Diversos estudios han evidenciado que actividades como el ejercicio físico, la expresión artística y la respiración consciente también ayudarían a menguar el bucle rumiante. Por ejemplo, la práctica del pranayama, una técnica yóguica de control de la respiración, ha demostrado generar un cambio significativo en los niveles de estrés y las emociones negativas, contribuyendo así a mejorar el estado de ánimo y favorecer la regulación emocional. Y sobre todo se recomienda meditar, así sea solo durante un par de minutos; porque, al fin y al cabo, como bien dice Emmanuel Carrère en Yoga, «la meditación es descubrir que eres otra cosa que lo que dice sin cesar: ¡yo! ¡yo! ¡yo!».

La verdadera cara de la rumiación ya la había descrito Virgilio en la Eneida, cuando escribió «Tum vero in curas animo diducitur omnis» («Entonces, en verdad, se desgarra el alma en inquietudes»). Es verdad que cierto vagabundeo mental o pensamiento espontáneo puede ser favorable para el desarrollo creativo. Sin embargo, sobrepensar sin pausa lleva a una espiral de negatividad que, en el fondo, acaba siendo una suerte de «mala fe» sartriana: una tendencia a negarse a uno mismo la libertad.

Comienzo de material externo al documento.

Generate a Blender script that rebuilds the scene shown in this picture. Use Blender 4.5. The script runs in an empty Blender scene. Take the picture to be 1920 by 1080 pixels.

Por eso, si parece imposible no tropezar de vez en cuando con los ires y venires de la mente negativa, lo importante es ser capaces de soltar los nudos cuando se cae en el ciclo de pensamiento intrusivo. Salir de la fijación de lo que salió mal o lo que podría haber sido diferente. Dejar de desgarrarse el alma con preocupaciones. Escapar de la trampa de la rumiación. Aprender, cuantas veces sea necesario, a liberarse.